Yep, there I am with my cousin, sweet Grandma, and my sister. Only 18 months older, L seemed to leap right over the awkward stage, and that made my blood boil. I felt the injustice of it all. I wanted to cut off her long blond hair while she slept. I exulted when I could move out of the room we shared, away from her and her languid "coolness."

She might be the first person to tell you that being invited to boy/girl parties in jr. high had its own challenges and risks. Or that being objectified for having a bodacious set of boobs was NOT pleasant, but as I sat home watching “Falcon Crest” each Friday night, I wasn’t buying it.

Her friends wore matching baseball shirts with iron-on slogans, and they walked the jr. high halls as if they owned them. I found out years later that she was insecure herself during this whole time... I guess pictures don't always tell the whole story.

Anyway, what’s the point of this photographic trip down memory lane?

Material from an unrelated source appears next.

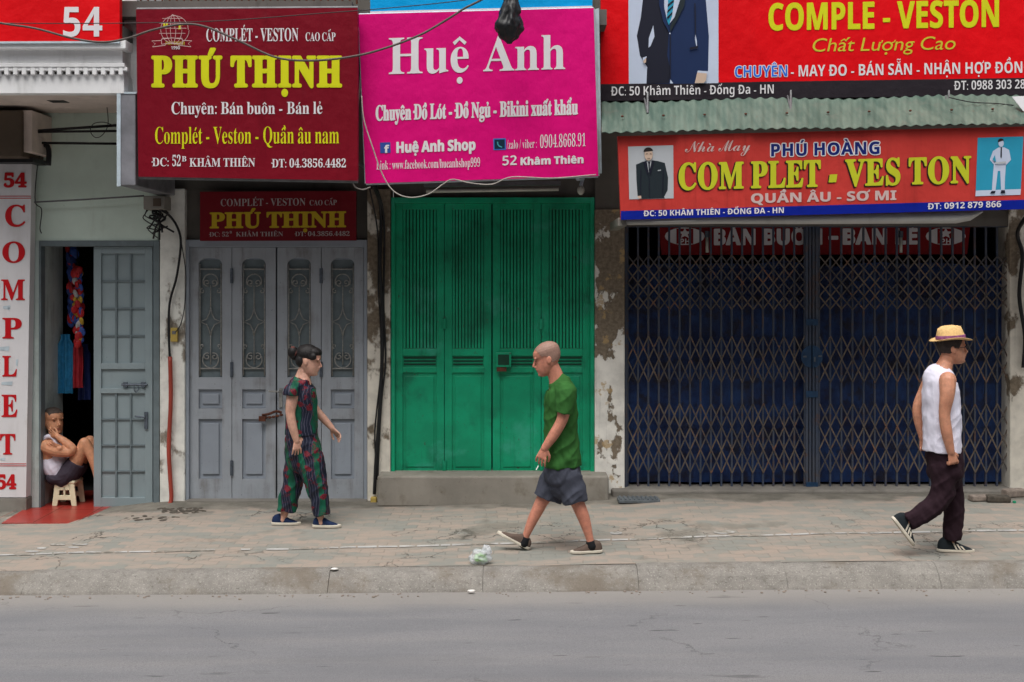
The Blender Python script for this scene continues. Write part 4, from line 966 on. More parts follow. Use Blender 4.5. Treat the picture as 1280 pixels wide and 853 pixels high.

Well, I really want to spare Molly the "awkward stage" because I remember feeling cruddy about the way I looked a lot of the time. But, I think awkward stages offer some sense of protection from growing up too fast, flying too high.

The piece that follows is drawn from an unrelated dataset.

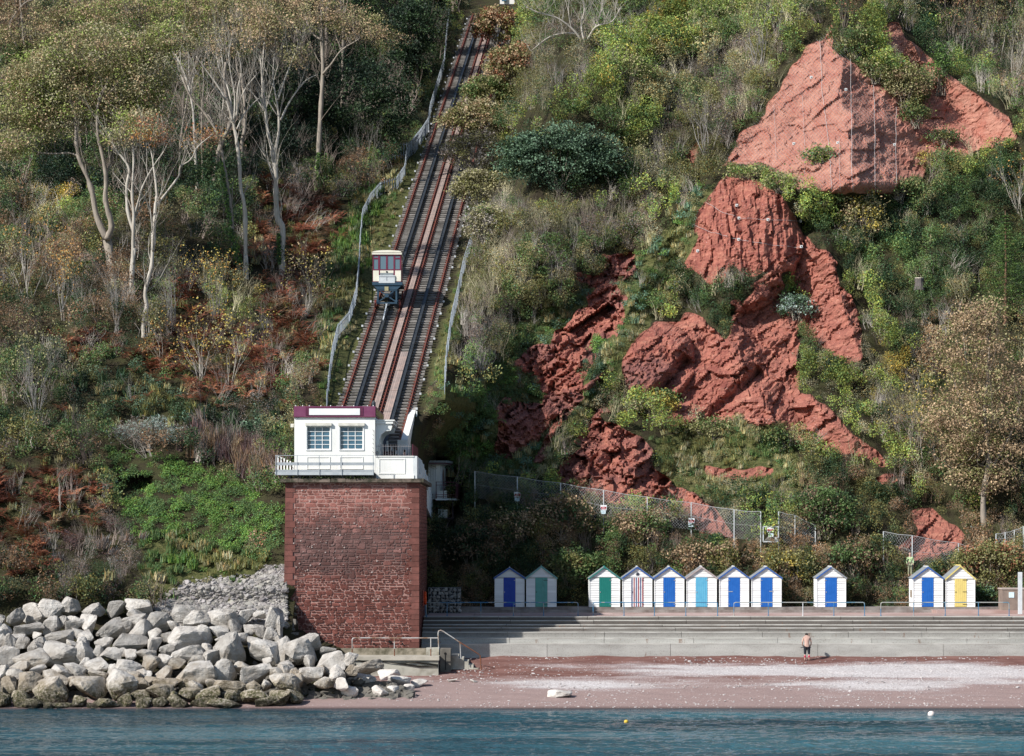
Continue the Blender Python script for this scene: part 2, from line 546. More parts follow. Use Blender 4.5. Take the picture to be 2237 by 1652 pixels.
def s_base(X, Z):
    X = np.asarray(X, float); Z = np.asarray(Z, float)
    L = np.interp(Z, [-4, -2, 0, 6, 6.7, 12, 19.1, 62.9, 120], [-18, -15.5, -13.3, -3.4, -3.6, 3.0, 13.8, 130.5, 282])
    k = 1 - .30 * smooth((-13 - X) / 18)
    L = np.where(Z > 19.1, 13.8 + (L - 13.8) * k, L)
    R = np.interp(Z, [-4, 4.9, 7, 10, 12.5, 20, 60, 120], [17.0, 17.6, 18.9, 21.0, 24.5, 32, 68, 150])
    xr = np.interp(Z, [-4, 0, 3, 4.2, 12, 14, 19.1, 62.9], [-9.0, -9.0, -11, -13.6, -13.6, -9.5, -4.9, 0.9])
    wd = np.interp(Z, [0, 4, 19, 60], [1.5, 1.6, 3, 6])
    w = smooth((X - xr) / wd)
    S = L * (1 - w) + R * w
    c = smooth((3.9 - np.abs(X - track_x(Z) - TRACK_SEP / 2)) / 1.0) * (Z > 14)
    return S * (1 - c) + (track_y(Z) + 1.0) * c


def to_px(X, Y, Z):
    d = Y + CAMD
    return CX + X * F / d, HY - (Z - HC) * F / d


def tent(px, py, x0, y0, x1, y1, wl, wr, fade=60):
    """a ridge along a line: 1 on the crest, falling to 0 at wl pixels on the left and wr on the right"""
    dx, dy = x1 - x0, y1 - y0; L = math.hypot(dx, dy)
    t = ((px - x0) * dx + (py - y0) * dy) / L
    s = ((px - x0) * dy - (py - y0) * dx) / L       # >0 : right of a line that runs downwards
    e = smooth((t + fade) / fade) * smooth((L + fade - t) / fade)
    return np.where(s > 0, np.clip(1 - s / wr, 0, 1), np.clip(1 + s / wl, 0, 1)) * e


def dome(px, py, cx, cy, rx, ry, ang=0, p=.5):
    c, s = math.cos(ang), math.sin(ang)
    u = ((px - cx) * c + (py - cy) * s) / rx; v = (-(px - cx) * s + (py - cy) * c) / ry
    return np.clip(1 - u * u - v * v, 0, 1) ** p


def relief(px, py, X, Z):
    """metres towards the sea"""
    r = 0.0
    r = r + 6.5 * tent(px + 11 * vnoise(Z / 1.6, 3.3, 1) + 5 * vnoise(Z / .5, 8.3, 1), py, 1806, 60, 1848, 420, 250, 190)
    r = r + 3.0 * tent(px, py, 2000, 90, 2230, 330, 40, 90)
    r = r + 4.0 * dome(px, py, 1615, 520, 135, 165)
    r = r + 2.5 * tent(px, py, 1790, 540, 1870, 780, 60, 60)
    r = r + 3.2 * dome(px, py, 1418, 790, 100, 95, 0, .6)
    r = r + 2.2 * tent(px, py, 1560, 700, 1690, 930, 120, 60)
    r = r - 1.6 * tent(px, py, 1660, 815, 1500, 960, 22, 22, 10)
    r = r - 1.8 * tent(px, py, 1500, 790, 1430, 870, 20, 26, 10)
    r = r + 1.6 * tent(px, py, 1480, 480, 1180, 1040, 70, 40)
    r = r + 1.8 * dome(px, py, 1330, 1010, 140, 110, 0, .7)
    r = r + 1.8 * dome(px, py, 1110, 960, 60, 90, 0, .6) + 1.5 * dome(px, py, 1240, 800, 60, 90, -.5, .6)
    r = r + 3.5 * dome(px, py, 1010, 840, 150, 175, .05, .9)
    r = r + 2.0 * tent(px, py, 1770, 880, 1940, 1060, 40, 60)
    r = r - 8.0 * dome(px, py, 2160, 60, 210, 150, .4, .8)
    r = r - 7.5 * dome(px, py, 952, 1085, 52, 86, 0, .6)
    r = r - 2.5 * dome(px, py, 293, 1062, 44, 30, 0, .6)
    r = r + 2.5 * dome(px, py, 2150, 960, 150, 170, 0, .8)
    r = r + 3.0 * dome(px, py, 1150, 560, 150, 130, 0, .8) + 3.0 * dome(px, py, 1250, 200, 180, 160, 0, .8)
    far = smooth((Z - 5) / 6)
    keep = 1 - smooth((4.6 - np.abs(X - track_x(Z) - TRACK_SEP / 2)) / 1.5) * (Z > 14)
    r = r + 2.0 * fbm(X / 11 + 40, Z / 9, 0, 3) * far
    return r * keep


def rock_detail(px, py, X, Z, rk, f):
    """small relief on bare rock, metres towards the sea"""
    u = X * .82 + Z * .57; v = -X * .57 + Z * .82          # strata dip to the lower right
    big = fbm(X / 2.6, Z / 2.6, 3.3, 4, True)
    f1, cid, edge = worley(u / 2.3 + .4 * vnoise(X, Z), v / 1.1, 5)
    g1, gid, gedge = worley(u / .8 + 9, v / .45 + .3 * vnoise(X * 2, Z * 2), 11)
    strata = np.abs(((v * 1.5 + .5 * fbm(X / 3, Z / 3, 1)) % 1) - .5) * 2
    flute = 1 - 2.2 * np.abs(vnoise(X * 1.5 + .5 * vnoise(X * .5, Z * .5), Z * .22 + X * .1, 7.7)) ** .7 + .35 * fbm(X * 3.5, Z * .8, 2, 2, True)
    def terr(t):
        fr = t - np.floor(t); return np.floor(t) + smooth((fr - .72) / .28) - t
    lm = smooth(.5 + 1.3 * vnoise(X / 4.1, Z / 4.1, 61)); lm2 = smooth(.5 + 1.5 * vnoise(X / 2.9 + 9, Z / 2.9, 71))
    ledge = terr(v * .62 + 2.4 * fbm(X / 4.2, Z / 4.2, 4.4, 5)) * (.35 + lm) + .55 * terr(v * 2.1 + 3.0 * fbm(X / 3.1, Z / 3.1, 14.4, 5)) * lm2
    facet = terr(2.6 * fbm(X / 1.9 + 3, Z / 1.9, 21.0, 3)) + .5 * terr(3.1 * fbm(X / .9, Z / .9 + 8, 31.0, 2))
    fine = fbm(X * 1.7, Z * 1.7, 2.1, 4)
    h1, hid, hedge = worley(u / .42 + .5 * vnoise(X * 3, Z * 3), v / .30, 23)
    tiny = .16 * (hid - .5) * smooth(hedge / .15) + .16 * fbm(X * 3.4, Z * 3.4, 6.5, 3, True)
    crev = np.clip(1 - np.abs(fbm(X / 2.2 + 7, Z / 2.2, 9.9, 4)) / .05, 0, 1)
    wx_ = .5 * vnoise(X * .8, Z * .8, 3); 
    S1 = shards(u / 2.6 + wx_, v / 1.5, 3); S2 = shards(u / 1.05 + wx_ * 2, v / .62, 17); S3 = shards(u / .45, v / .27 + wx_, 29)
    V1 = shards(X / .75 + .5 * vnoise(X * .4, Z * .5), Z / 2.6, 41); V2 = shards(X / .33 + .3 * vnoise(X, Z * .7), Z / 1.3, 47)
    grain = fbm(X * 3.4, Z * 3.4, 6.5, 3)
    r_net = .34 * S1 + .16 * S2 + .09 * S3 + .10 * ledge - .10 * crev + .25 * big + .08 * grain
    r_block = .42 * V1 + .26 * V2 + .10 * S3 + .18 * flute + .20 * big + .08 * grain
    r_slab = .75 * S1 + .34 * S2 + .16 * S3 + .16 * ledge - .35 * crev + .30 * big + .08 * grain
    r_crag = 1.35 * S1 + .80 * S2 + .30 * S3 + .20 * ledge - .6 * crev + .5 * big + .1 * grain
    r_boul = .55 * S1 + .30 * S2 + .14 * S3 - .25 * crev + .2 * big + .08 * grain
    out = np.select([rk == 1, rk == 2, rk == 3, rk == 4, rk == 5], [r_net, r_block, r_slab, r_crag, r_boul], 0.0)
    return out * f


def project_base(X, Z):
    Y = s_base(X, Z)
    return to_px(X, Y, Z)


def wob(X, Z):
    return 9 * fbm(X / 1.3, Z / 1.3, 5, 3), 9 * fbm(X / 1.3 + 50, Z / 1.3, 5, 3)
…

Also, I want her to understand that looks AREN’T the most important thing. No matter how I tried to cast myself to my parents as the frizzy, frumpy, lackluster preteen during this time, living out what I saw as a dreadful life sentence of blah (a little dramatic much??)—I hope and believe that they saw me as a hardworking, spunky girl with a soft heart and a flair for hyperbole.


They had, you see, known me and loved me my whole life, and they also had the wisdom and perspective to know that jr. high and even high school do not define one’s life.

So, on this last day of the school year, to Molly and Jake-- who now can be considered TWEENS-- I will say: It does get better. Much better. You don't need EVERYONE to like you, but just a few people to like you a lot. You need to see and believe who you are in God's eyes and in Mom and Dad's eyes.

Molly and Jake, I feel stronger, happier and more confident now at 39 than I ever have before. School years may be great (like this one), or terrible, but they do not last forever.